_To do_
From the entries below, copy out every line with "that" in it.

_Record excerpts_
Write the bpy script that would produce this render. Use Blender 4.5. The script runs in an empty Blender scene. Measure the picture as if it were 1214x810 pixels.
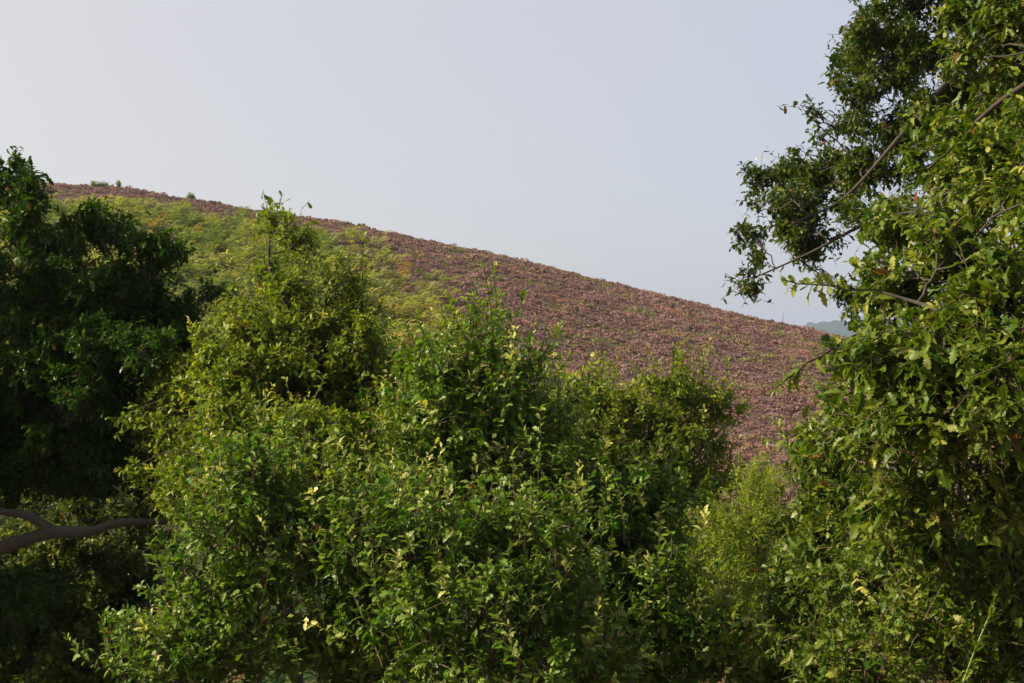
import bpy, math
import numpy as np

R = math.radians
sc = bpy.context.scene
COL = sc.collection
rng = np.random.default_rng(7)

# ---------------------------------------------------------------- camera
F = 1686.0                      # focal length in photo pixels (50 mm on 36 mm, 1214 px wide)
CX, CY = 607.0, 405.0
cam = bpy.data.cameras.new('camera')
cam.lens = 50.0
cam.sensor_width = 36.0
cam.clip_start = 0.05
cam.clip_end = 20000.0
cam_ob = bpy.data.objects.new('camera', cam)
COL.objects.link(cam_ob)
cam_ob.location = (0, 0, 0)
cam_ob.rotation_euler = (R(90), 0, 0)
sc.camera = cam_ob

# ---------------------------------------------------------------- sky and sun
SUN_AZ = R(-99)                 # measured from the view direction (+Y), negative = left
SUN_EL = R(33)
world = bpy.data.worlds.new('World')
sc.world = world
world.use_nodes = True
nt = world.node_tree
nt.nodes.clear()
wo = nt.nodes.new('ShaderNodeOutputWorld')
bg = nt.nodes.new('ShaderNodeBackground')
sky = nt.nodes.new('ShaderNodeTexSky')
sky.sky_type = 'NISHITA'
sky.sun_disc = False
sky.sun_elevation = SUN_EL
sky.sun_rotation = SUN_AZ
sky.altitude = 100
sky.air_density = 1.0
sky.dust_density = 2.5
sky.ozone_density = 1.5
veil = nt.nodes.new('ShaderNodeMix')
veil.data_type = 'RGBA'
veil.inputs['Factor'].default_value = 0.65
nt.links.new(sky.outputs[0], veil.inputs[6])
# thin high cloud veil in front of the blue, paler and warmer towards the sun
tcw = nt.nodes.new('ShaderNodeTexCoord')
dotn = nt.nodes.new('ShaderNodeVectorMath'); dotn.operation = 'DOT_PRODUCT'
nt.links.new(tcw.outputs['Generated'], dotn.inputs[0])
dotn.inputs[1].default_value = (math.sin(R(-82)) * math.cos(R(38)), math.cos(R(-82)) * math.cos(R(38)), math.sin(R(38)))
mr = nt.nodes.new('ShaderNodeMapRange')
mr.inputs['From Min'].default_value = -.25; mr.inputs['From Max'].default_value = .5
nt.links.new(dotn.outputs['Value'], mr.inputs['Value'])
vc = nt.nodes.new('ShaderNodeMix'); vc.data_type = 'RGBA'
nt.links.new(mr.outputs[0], vc.inputs[0])
vc.inputs[6].default_value = (4.7, 5.1, 6.2, 1); vc.inputs[7].default_value = (7.3, 6.75, 6.6, 1)
nt.links.new(vc.outputs[2], veil.inputs[7])
nt.links.new(veil.outputs[2], bg.inputs['Color'])
bg.inputs['Strength'].default_value = 0.056
nt.links.new(bg.outputs[0], wo.inputs['Surface'])

sun = bpy.data.lights.new('sun', 'SUN')
sun.energy = 5.0
sun.angle = R(0.6)
sun.color = (1.0, 0.85, 0.62)
sun_ob = bpy.data.objects.new('sun', sun)
COL.objects.link(sun_ob)
sv = np.array([math.sin(SUN_AZ) * math.cos(SUN_EL), math.cos(SUN_AZ) * math.cos(SUN_EL), math.sin(SUN_EL)])
from mathutils import Vector
sun_ob.rotation_euler = Vector(-sv).to_track_quat('-Z', 'Y').to_euler()

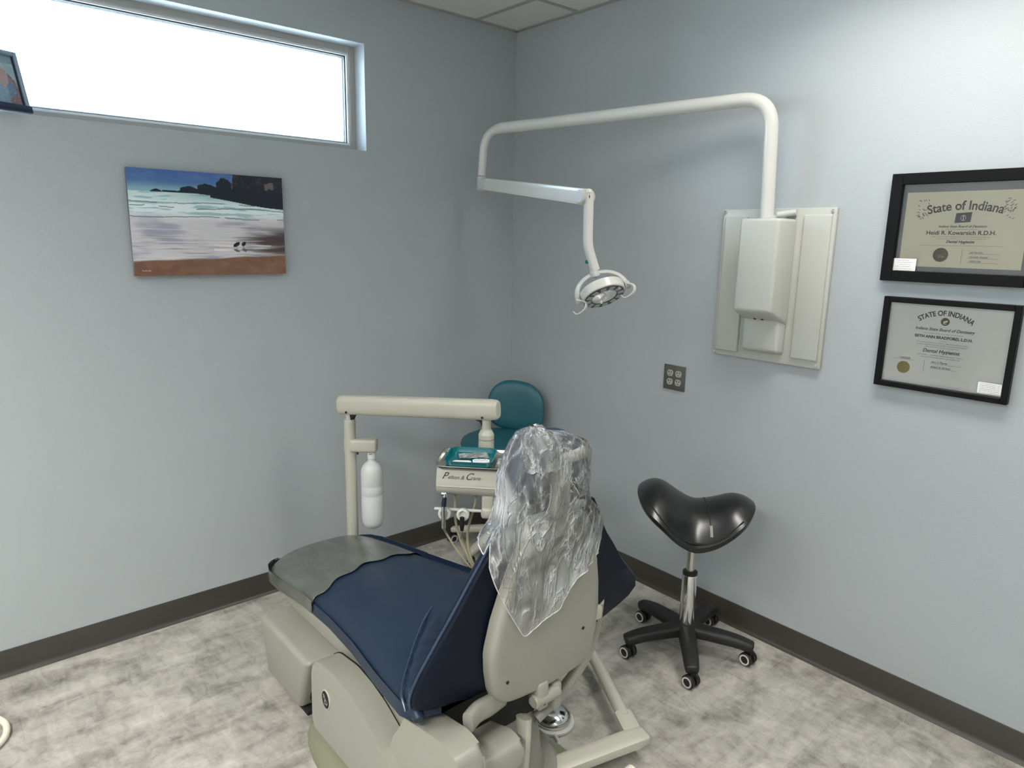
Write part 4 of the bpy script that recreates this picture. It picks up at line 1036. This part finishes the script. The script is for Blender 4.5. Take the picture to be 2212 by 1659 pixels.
# water bottle bracket
m1 = CR
bm = bmesh.new(); cyl((PX, PY, .752), (PX, PY, .808), .0268, n=24, bm=bm)
b0 = V((PX, PY, .780)); bq = frm(b0, CR, -CT)
bx(bm, (.0, -.030, -.028), (.116, .026, .028), .011, 3, bq)
obj('bottle_bracket', bm, M_cream, dv)
obj('bracket_screw', cyl(b0+CR*.035+CT*.02+V((0, 0, -.038)), b0+CR*.035+CT*.02+V((0, 0, -.028)), .004, n=8), M_dark, dv)
wb = thing('water_bottle', 'white plastic water bottle hanging upright from the bracket on the delivery post', 'water bottle', tuple(b0+CR*.090+V((0, 0, -.36))))
bc0 = b0+CR*.090
prof = [(.030, -.372), (.041, -.362), (.046, -.345), (.0475, -.32), (.0475, -.225), (.0465, -.222), (.0475, -.219), (.0475, -.182), (.0465, -.179), (.0475, -.176), (.0475, -.125), (.0455, -.108), (.039, -.092), (.028, -.080), (.018, -.073), (.0155, -.066), (.0155, -.055)]
obj('bottle_body', lathe(prof, 36, Matrix.Translation(bc0)), M_bottle, wb)
obj('bottle_cap', lathe([(.0155, -.062), (.0185, -.060), (.0185, -.048), (.0175, -.046), (.0180, -.030), (.0150, -.0285)], 28, Matrix.Translation(bc0)), M_bottle, wb)
obj('cap_mark', bx(bmesh.new(), (-.007, -.0187, -.004), (.006, -.0178, -.0015), 0, 1, frm(bc0+V((0, 0, -.034)), CR, -CT)), M_dark, wb, smooth=False)
# floor arm: low flat bar, corner, then a round tube running away to the post
z_ = .078
Kc = V((-.955, -1.800, z_))
bar_a = V((-1.36, -1.700, z_)); 
bdir = (Kc-bar_a).normalized(); 
obj('floor_arm', tube([bar_a, Kc-bdir*.035, Kc+bdir*.004, Kc+bdir*.012], [1, 1, .97, .8], 20, flat=(.034, .0185, 7)), M_cream, dv, ang=50)
T0 = V((-.965, -1.765, z_)); T1 = V((-.715, -1.335, z_)); td = (T1-T0).normalized()
obj('corner_block', tube([T0-td*.015, T0+td*.0, T0+td*.075, T0+td*.085], [.9, 1, 1, .96], 20, flat=(.0300, .0185, 7)), M_cream, dv, ang=50)
pth = fillet([T0+td*.06, T1, V((-.70, -1.02, .07)), V((-.98, -.62, .07)), V((PX, PY, .07)), V((PX, PY, .12))], .12, 8)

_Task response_
Write the bpy script that would produce this render. Use Blender 4.5. The script runs in an empty Blender scene. Measure the picture as if it were 1214x810 pixels.
Write part 4 of the bpy script that recreates this picture. It picks up at line 1036. This part finishes the script. The script is for Blender 4.5. Take the picture to be 2212 by 1659 pixels.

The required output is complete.